Luigi Barzini senior
di Pierluigi Mennitti

"Marzialmente vestito di una uniforme kaki da lanciere inglese (comprata bell'e fatta sullo Strand di Londra), la vita stretta in un lucido cinturone da cui pendeva una rivoltella da cavalleria lunga come una carabina, e accompagnata da un coltellone da caccia che, quando era aperto, pareva una baionetta, le gambe avvolte da quelle fasce elicoidali che erano allora una novità per guerrieri alla moda, il capo sepolto nell'ombra di un esorbitante e autorevole casco di sughero, binocolo e macchina fotografica a tracolla, l'indomani mattina sbarcavo ufficialmente aggregato ad una compagnia di marinai destinata a marciare su Pechino".

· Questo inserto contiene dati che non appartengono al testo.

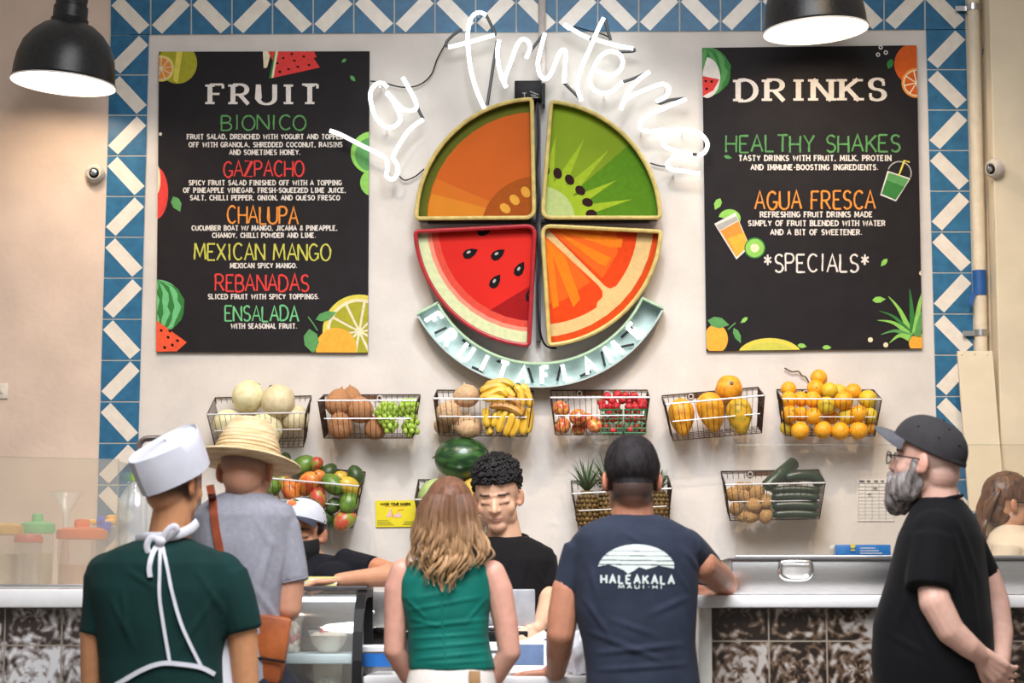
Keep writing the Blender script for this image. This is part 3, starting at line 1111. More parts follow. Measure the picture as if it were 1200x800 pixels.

Così vestito irrompe sulla ribalta del giornalismo moderno d'inizio Novecento Luigi Barzini, classe 1874, primo inviato di guerra italiano, al seguito di un contingente tricolore inserito nel corpo di spedizione occidentale inviato in Cina per sedare la rivolta dei Boxer. Ce lo spedì Luigi Albertini per conto del Corriere della Sera. Mai un giornalista italiano si era spinto tanto lontano. Mai a un giornalista italiano era stata data l'opportunità di seguire professionalmente una guerra all'altro capo del mondo. Ma lui era Luigi Barzini, l'uomo educato allo stile e all'ironia anglosassone che diventò il primo italiano globale della carta stampata e restò il più grande di tutti, viaggiando e raccontando della Cina e della Russia, dei Balcani e del Giappone, collezionando uno scoop dietro l'altro e mettendo in fila tutti i grandi nomi della stampa europea e americana.

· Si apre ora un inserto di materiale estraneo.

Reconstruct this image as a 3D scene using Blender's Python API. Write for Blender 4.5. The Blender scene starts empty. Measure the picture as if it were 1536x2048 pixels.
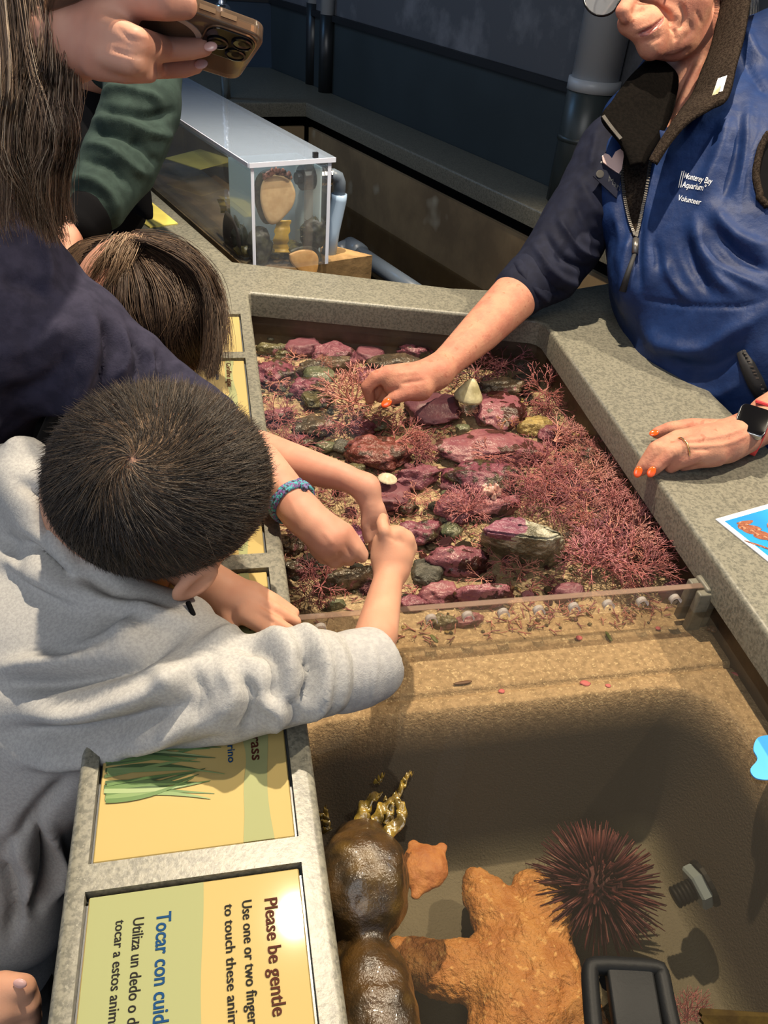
import bpy, bmesh, math, random
import numpy as np
from mathutils import Vector, Matrix, noise
from mathutils.bvhtree import BVHTree

random.seed(7)
RNG = np.random.default_rng(7)
scene = bpy.context.scene
COL = scene.collection

# ------------------------------------------------------------------ camera
T = 0.78                 # height of the counter top above the floor
CAMH = 0.52              # camera height above the counter top
F = 1580.0               # focal length in pixels of the 1536 x 2048 frame
_N = np.array([-198.0, 2076.0, F]); _N /= np.linalg.norm(_N)
_d = np.array([385.0 - 768, -250.0 - 1024, F])
YI = _d - _N * (_d @ _N); YI /= np.linalg.norm(YI)
ZI = -_N
XI = np.cross(YI, ZI)
W3 = np.array([XI, YI, ZI])          # image axes -> world
CAM = np.array([0.0, 0.0, T + CAMH])

def P(u, v, h):
    """point on the horizontal plane h above the counter top seen at pixel u, v"""
    d = W3 @ np.array([u - 768, v - 1024, F])
    t = (h - CAMH) / d[2]
    return CAM + d * t

def D(u, v, dep):
    """point at depth dep (metres along the optical axis) seen at pixel u, v"""
    return CAM + W3 @ (np.array([u - 768, v - 1024, F]) / F * dep)

def depth_of(p):
    return float((W3.T @ (np.asarray(p) - CAM))[2])

def project(pts):
    c = (np.asarray(pts) - CAM) @ W3
    return np.stack([768 + F * c[:, 0] / c[:, 2], 1024 + F * c[:, 1] / c[:, 2]], 1)

RIGHT, DOWN, FWD = W3[:, 0], W3[:, 1], W3[:, 2]

cam_data = bpy.data.cameras.new('camera')
cam = bpy.data.objects.new('camera', cam_data)
COL.objects.link(cam)
cam_data.sensor_fit = 'AUTO'
cam_data.sensor_width = 36.0
cam_data.lens = F / 2048 * 36.0
cam_data.clip_start = 0.02
m = Matrix.Identity(4)
for i in range(3):
    m[i][0] = RIGHT[i]; m[i][1] = -DOWN[i]; m[i][2] = -FWD[i]; m[i][3] = CAM[i]
cam.matrix_world = m
scene.camera = cam

# ------------------------------------------------------------------ light
vs = scene.view_settings
scene.display_settings.display_device = 'sRGB'
vs.view_transform = 'Standard'
vs.look = 'None'
vs.gamma = 1.0
vs.use_curve_mapping = False
vs.exposure = 0.0
scene.cycles.max_bounces = 8
scene.cycles.transparent_max_bounces = 24
scene.cycles.caustics_reflective = False
scene.cycles.caustics_refractive = False

world = bpy.data.worlds.new('world')
scene.world = world
world.use_nodes = True
bg = world.node_tree.nodes['Background']
bg.inputs[0].default_value = (0.62, 0.74, 0.95, 1)
bg.inputs[1].default_value = 0.55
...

Cronache asciutte e crude, senza il filtro del moralismo, che strapparono l'Italia dal cantuccio del provincialismo per immergerla nelle tensioni del Novecento che si apriva. Seguirono altre guerre e altri reportage, la macelleria del primo conflitto mondiale, l'Abissinia, Leningrado, il Don. Poi la fine, misera e solitaria, come quella di tanti uomini grandi.